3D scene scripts
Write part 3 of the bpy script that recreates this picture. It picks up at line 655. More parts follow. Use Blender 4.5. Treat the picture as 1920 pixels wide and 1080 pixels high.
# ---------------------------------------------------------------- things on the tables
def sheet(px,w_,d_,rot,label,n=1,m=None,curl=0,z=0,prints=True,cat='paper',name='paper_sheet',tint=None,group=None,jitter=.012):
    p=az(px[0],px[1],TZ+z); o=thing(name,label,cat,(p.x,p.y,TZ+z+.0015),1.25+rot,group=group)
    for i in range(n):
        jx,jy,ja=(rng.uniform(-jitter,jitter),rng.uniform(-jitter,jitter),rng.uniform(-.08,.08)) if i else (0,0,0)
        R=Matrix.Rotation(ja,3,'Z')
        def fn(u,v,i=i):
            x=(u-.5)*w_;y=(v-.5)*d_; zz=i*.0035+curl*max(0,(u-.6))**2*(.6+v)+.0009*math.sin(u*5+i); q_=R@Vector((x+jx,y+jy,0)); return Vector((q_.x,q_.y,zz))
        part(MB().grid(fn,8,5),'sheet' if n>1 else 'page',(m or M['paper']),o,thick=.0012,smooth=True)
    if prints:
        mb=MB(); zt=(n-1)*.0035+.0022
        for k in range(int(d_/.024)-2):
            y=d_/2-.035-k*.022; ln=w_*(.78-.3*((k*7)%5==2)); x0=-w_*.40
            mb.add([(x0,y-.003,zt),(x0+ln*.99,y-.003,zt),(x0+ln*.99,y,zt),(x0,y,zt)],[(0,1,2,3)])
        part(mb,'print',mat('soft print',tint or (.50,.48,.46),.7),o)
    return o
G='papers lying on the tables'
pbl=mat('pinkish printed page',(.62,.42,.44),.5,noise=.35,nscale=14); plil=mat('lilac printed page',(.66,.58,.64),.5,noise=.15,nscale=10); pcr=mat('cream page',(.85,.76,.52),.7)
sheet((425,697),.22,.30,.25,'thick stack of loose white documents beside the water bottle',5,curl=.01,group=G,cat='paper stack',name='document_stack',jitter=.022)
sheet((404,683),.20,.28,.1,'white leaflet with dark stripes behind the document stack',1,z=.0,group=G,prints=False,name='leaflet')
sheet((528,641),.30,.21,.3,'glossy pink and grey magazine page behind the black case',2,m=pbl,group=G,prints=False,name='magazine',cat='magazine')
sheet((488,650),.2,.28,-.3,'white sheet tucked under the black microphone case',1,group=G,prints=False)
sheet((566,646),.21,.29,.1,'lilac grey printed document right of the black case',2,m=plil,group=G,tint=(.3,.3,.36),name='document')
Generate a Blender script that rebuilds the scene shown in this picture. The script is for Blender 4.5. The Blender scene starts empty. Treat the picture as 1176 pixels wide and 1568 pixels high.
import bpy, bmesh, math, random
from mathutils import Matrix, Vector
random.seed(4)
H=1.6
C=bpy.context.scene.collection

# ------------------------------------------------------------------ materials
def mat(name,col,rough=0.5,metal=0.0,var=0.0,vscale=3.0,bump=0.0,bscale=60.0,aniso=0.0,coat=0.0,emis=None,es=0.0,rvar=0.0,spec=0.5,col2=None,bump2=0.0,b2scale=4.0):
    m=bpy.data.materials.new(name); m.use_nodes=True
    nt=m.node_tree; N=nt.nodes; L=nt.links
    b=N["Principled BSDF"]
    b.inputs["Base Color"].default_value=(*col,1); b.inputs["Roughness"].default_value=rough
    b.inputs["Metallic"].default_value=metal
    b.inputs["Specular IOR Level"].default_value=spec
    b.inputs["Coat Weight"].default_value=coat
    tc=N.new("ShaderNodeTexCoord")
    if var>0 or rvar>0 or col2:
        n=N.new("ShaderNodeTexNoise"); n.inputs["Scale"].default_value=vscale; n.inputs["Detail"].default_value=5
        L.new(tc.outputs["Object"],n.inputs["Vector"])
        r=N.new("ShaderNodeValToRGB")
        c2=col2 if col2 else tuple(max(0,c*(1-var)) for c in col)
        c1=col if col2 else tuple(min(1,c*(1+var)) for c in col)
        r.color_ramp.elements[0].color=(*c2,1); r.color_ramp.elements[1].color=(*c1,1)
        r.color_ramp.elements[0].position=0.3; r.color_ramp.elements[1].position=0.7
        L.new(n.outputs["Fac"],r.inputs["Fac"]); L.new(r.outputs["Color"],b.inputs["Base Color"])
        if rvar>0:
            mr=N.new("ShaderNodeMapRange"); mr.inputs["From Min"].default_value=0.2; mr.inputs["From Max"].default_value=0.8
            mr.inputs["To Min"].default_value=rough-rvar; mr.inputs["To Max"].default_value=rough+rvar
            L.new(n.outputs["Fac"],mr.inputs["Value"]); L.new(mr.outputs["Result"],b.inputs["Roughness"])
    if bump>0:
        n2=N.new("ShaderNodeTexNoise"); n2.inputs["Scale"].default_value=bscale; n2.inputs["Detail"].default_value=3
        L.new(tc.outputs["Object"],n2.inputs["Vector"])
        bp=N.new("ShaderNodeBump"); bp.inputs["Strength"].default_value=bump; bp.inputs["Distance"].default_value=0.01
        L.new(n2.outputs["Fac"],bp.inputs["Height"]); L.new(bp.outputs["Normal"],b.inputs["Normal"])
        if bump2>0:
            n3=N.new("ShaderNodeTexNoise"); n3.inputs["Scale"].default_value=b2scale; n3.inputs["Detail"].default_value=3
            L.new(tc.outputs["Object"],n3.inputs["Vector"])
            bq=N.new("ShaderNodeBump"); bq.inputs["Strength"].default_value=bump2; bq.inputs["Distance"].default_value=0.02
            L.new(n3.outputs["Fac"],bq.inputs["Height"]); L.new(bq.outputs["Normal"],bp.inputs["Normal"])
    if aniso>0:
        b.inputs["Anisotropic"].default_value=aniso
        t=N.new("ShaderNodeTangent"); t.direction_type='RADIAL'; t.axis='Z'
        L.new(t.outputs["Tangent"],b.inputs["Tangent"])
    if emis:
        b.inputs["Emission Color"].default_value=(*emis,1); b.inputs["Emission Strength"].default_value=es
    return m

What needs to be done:
Output each record precisely as given.

Answer for this exercise:
Write part 3 of the bpy script that recreates this picture. It picks up at line 655. More parts follow. Use Blender 4.5. Treat the picture as 1920 pixels wide and 1080 pixels high.
# ---------------------------------------------------------------- things on the tables
def sheet(px,w_,d_,rot,label,n=1,m=None,curl=0,z=0,prints=True,cat='paper',name='paper_sheet',tint=None,group=None,jitter=.012):
    p=az(px[0],px[1],TZ+z); o=thing(name,label,cat,(p.x,p.y,TZ+z+.0015),1.25+rot,group=group)
    for i in range(n):
        jx,jy,ja=(rng.uniform(-jitter,jitter),rng.uniform(-jitter,jitter),rng.uniform(-.08,.08)) if i else (0,0,0)
        R=Matrix.Rotation(ja,3,'Z')
        def fn(u,v,i=i):
            x=(u-.5)*w_;y=(v-.5)*d_; zz=i*.0035+curl*max(0,(u-.6))**2*(.6+v)+.0009*math.sin(u*5+i); q_=R@Vector((x+jx,y+jy,0)); return Vector((q_.x,q_.y,zz))
        part(MB().grid(fn,8,5),'sheet' if n>1 else 'page',(m or M['paper']),o,thick=.0012,smooth=True)
    if prints:
        mb=MB(); zt=(n-1)*.0035+.0022
        for k in range(int(d_/.024)-2):
            y=d_/2-.035-k*.022; ln=w_*(.78-.3*((k*7)%5==2)); x0=-w_*.40
            mb.add([(x0,y-.003,zt),(x0+ln*.99,y-.003,zt),(x0+ln*.99,y,zt),(x0,y,zt)],[(0,1,2,3)])
        part(mb,'print',mat('soft print',tint or (.50,.48,.46),.7),o)
    return o
G='papers lying on the tables'
pbl=mat('pinkish printed page',(.62,.42,.44),.5,noise=.35,nscale=14); plil=mat('lilac printed page',(.66,.58,.64),.5,noise=.15,nscale=10); pcr=mat('cream page',(.85,.76,.52),.7)
sheet((425,697),.22,.30,.25,'thick stack of loose white documents beside the water bottle',5,curl=.01,group=G,cat='paper stack',name='document_stack',jitter=.022)
sheet((404,683),.20,.28,.1,'white leaflet with dark stripes behind the document stack',1,z=.0,group=G,prints=False,name='leaflet')
sheet((528,641),.30,.21,.3,'glossy pink and grey magazine page behind the black case',2,m=pbl,group=G,prints=False,name='magazine',cat='magazine')
sheet((488,650),.2,.28,-.3,'white sheet tucked under the black microphone case',1,group=G,prints=False)
sheet((566,646),.21,.29,.1,'lilac grey printed document right of the black case',2,m=plil,group=G,tint=(.3,.3,.36),name='document')
Generate a Blender script that rebuilds the scene shown in this picture. The script is for Blender 4.5. The Blender scene starts empty. Treat the picture as 1176 pixels wide and 1568 pixels high.
import bpy, bmesh, math, random
from mathutils import Matrix, Vector
random.seed(4)
H=1.6
C=bpy.context.scene.collection

# ------------------------------------------------------------------ materials
def mat(name,col,rough=0.5,metal=0.0,var=0.0,vscale=3.0,bump=0.0,bscale=60.0,aniso=0.0,coat=0.0,emis=None,es=0.0,rvar=0.0,spec=0.5,col2=None,bump2=0.0,b2scale=4.0):
    m=bpy.data.materials.new(name); m.use_nodes=True
    nt=m.node_tree; N=nt.nodes; L=nt.links
    b=N["Principled BSDF"]
    b.inputs["Base Color"].default_value=(*col,1); b.inputs["Roughness"].default_value=rough
    b.inputs["Metallic"].default_value=metal
    b.inputs["Specular IOR Level"].default_value=spec
    b.inputs["Coat Weight"].default_value=coat
    tc=N.new("ShaderNodeTexCoord")
    if var>0 or rvar>0 or col2:
        n=N.new("ShaderNodeTexNoise"); n.inputs["Scale"].default_value=vscale; n.inputs["Detail"].default_value=5
        L.new(tc.outputs["Object"],n.inputs["Vector"])
        r=N.new("ShaderNodeValToRGB")
        c2=col2 if col2 else tuple(max(0,c*(1-var)) for c in col)
        c1=col if col2 else tuple(min(1,c*(1+var)) for c in col)
        r.color_ramp.elements[0].color=(*c2,1); r.color_ramp.elements[1].color=(*c1,1)
        r.color_ramp.elements[0].position=0.3; r.color_ramp.elements[1].position=0.7
        L.new(n.outputs["Fac"],r.inputs["Fac"]); L.new(r.outputs["Color"],b.inputs["Base Color"])
        if rvar>0:
            mr=N.new("ShaderNodeMapRange"); mr.inputs["From Min"].default_value=0.2; mr.inputs["From Max"].default_value=0.8
            mr.inputs["To Min"].default_value=rough-rvar; mr.inputs["To Max"].default_value=rough+rvar
            L.new(n.outputs["Fac"],mr.inputs["Value"]); L.new(mr.outputs["Result"],b.inputs["Roughness"])
    if bump>0:
        n2=N.new("ShaderNodeTexNoise"); n2.inputs["Scale"].default_value=bscale; n2.inputs["Detail"].default_value=3
        L.new(tc.outputs["Object"],n2.inputs["Vector"])
        bp=N.new("ShaderNodeBump"); bp.inputs["Strength"].default_value=bump; bp.inputs["Distance"].default_value=0.01
        L.new(n2.outputs["Fac"],bp.inputs["Height"]); L.new(bp.outputs["Normal"],b.inputs["Normal"])
        if bump2>0:
            n3=N.new("ShaderNodeTexNoise"); n3.inputs["Scale"].default_value=b2scale; n3.inputs["Detail"].default_value=3
            L.new(tc.outputs["Object"],n3.inputs["Vector"])
            bq=N.new("ShaderNodeBump"); bq.inputs["Strength"].default_value=bump2; bq.inputs["Distance"].default_value=0.02
            L.new(n3.outputs["Fac"],bq.inputs["Height"]); L.new(bq.outputs["Normal"],bp.inputs["Normal"])
    if aniso>0:
        b.inputs["Anisotropic"].default_value=aniso
        t=N.new("ShaderNodeTangent"); t.direction_type='RADIAL'; t.axis='Z'
        L.new(t.outputs["Tangent"],b.inputs["Tangent"])
    if emis:
        b.inputs["Emission Color"].default_value=(*emis,1); b.inputs["Emission Strength"].default_value=es
    return m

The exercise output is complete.